At the beginning of 2021, I reached out to Juilliard alumnus, violist Aekyung Kim, to inquire about taking lessons. She is my current teacher and despite only taking lessons with her for less than two years, I have seen immense progress. Aekyung is an amazing, encouraging teacher and I always learn something new and valuable in every lesson, and I’m grateful to be learning from her. In this time, I was also able to upgrade my instrument, and in May, I commissioned a Guarneri model viola from Luiz Amorim of Amorim Fine Violins Cremona, which will be completed in 2024.

Along with the viola, I also play the violin, piano, and a little bit of electric guitar. I also occasionally compose piano pieces, and I’m very interested in making film scores. I’m excited to continue my musical journey and pursue a bachelor’s degree in Viola Performance at a music conservatory and to eventually play in an orchestra or string quartet or compose for films.

Alright, so let’s dig a little deeper into the story – has it been an easy path overall and if not, what were the challenges you’ve had to overcome?
Making a career in art is considerably difficult.
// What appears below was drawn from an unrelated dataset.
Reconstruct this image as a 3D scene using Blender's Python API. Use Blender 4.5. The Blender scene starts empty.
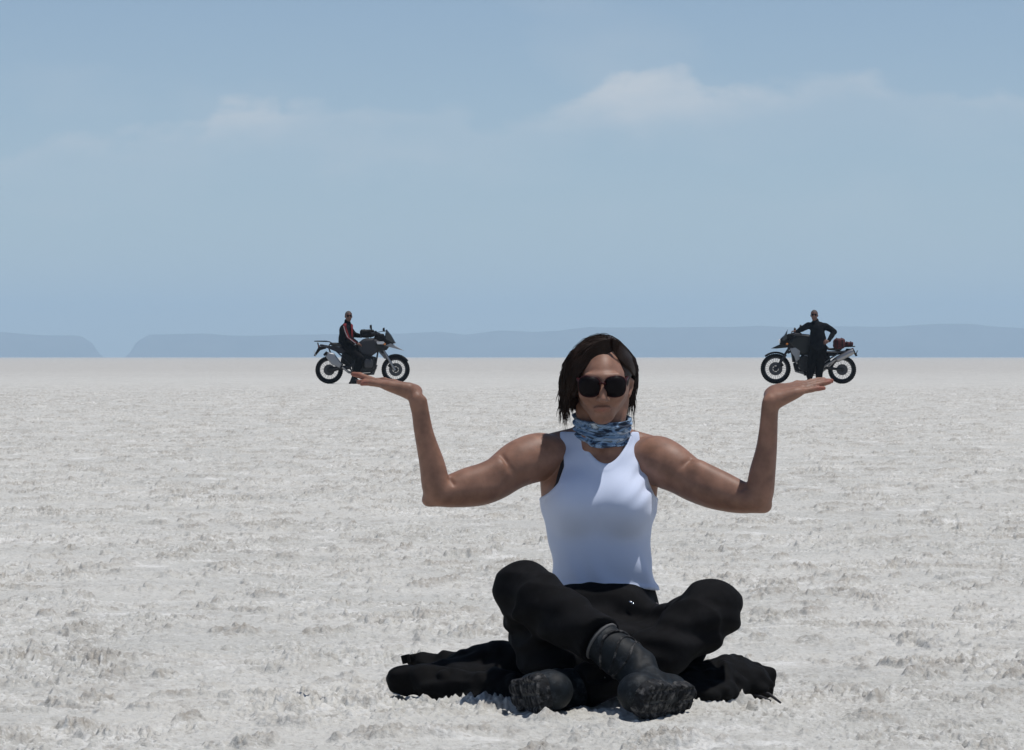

A lot of social media apps work against artists and there’s a lot of pressure to make art that is “aesthetically pleasing” or “pretty” or for the artist themselves to look that way or act a certain way. On Instagram, for example, it’s hard to get engagements on posts unless you’re making reels, and even then people have expectations for what those should look like. There’s also the issue of pricing artworks or commissions. There’s so many people who don’t respect art as a career and expect artists to undervalue themselves and lower their prices. I’ve also met people who have this misconception that us artists are making thousands of dollars a month and completing one commission per day when the reality is that it’s rare to receive even one commission per month.

Promoting my commissions online has not garnered any work, rather all I’ve received thus far is sexual harassment, which is common for women/femmes in creative spaces. The classical music world is a whole other problem. As a queer Latine musician, I’ve experienced harassment in-person and online, and I’ve spoken to other BIPOC and/or LGBTQI+ musicians who’ve faced similar. The classical music community is rife with racism, sexism, homophobia, transphobia, ableism, antisemitism, ageism, xenophobia, and elitism/classism. I hope things will change as younger, more diverse musicians join the community, but overall classical music needs to become more accessible. One nonprofit organization, PROTESTRA, for example, aims to educate people about the issues in the classical music world while raising money to bring music programs to underfunded schools.

I’ve also faced many other personal struggles but I don’t feel totally comfortable talking about them. The one thing I’m currently working through is imposter syndrome. I need to keep reminding myself that I’ve worked hard to get where I am and that I’ve earned my achievements, whether it be in art or music or anything else.

Thanks for sharing that. So, maybe next you can tell us a bit more about your work?
I mainly create digital art and prefer it over traditional art. With the Procreate app, I’m able to experiment and test out different mediums and styles, although I’m still discovering my “signature” art style. Still, I think it’s good to present a wide variety of artworks. I create original works, fanart of fictional characters, still life digital oil paintings, portraits, etc. I’m a bit more unsure of myself when it comes to music. Classical music can be pretty straightforward but I try to dig deeper into pieces and really bring out a unique interpretation. Right now I really love playing baroque music, such as Telemann. I’d love to play other genres of music too and continue composing piano pieces.

How do you define success?
I think success for me would mean a sense of fulfillment and accomplishment. Like to have created things that I’m proud of or to have made a positive impact in people’s lives. I want to create art and perform music that fulfills me emotionally and creatively, and I want to support my friends and community.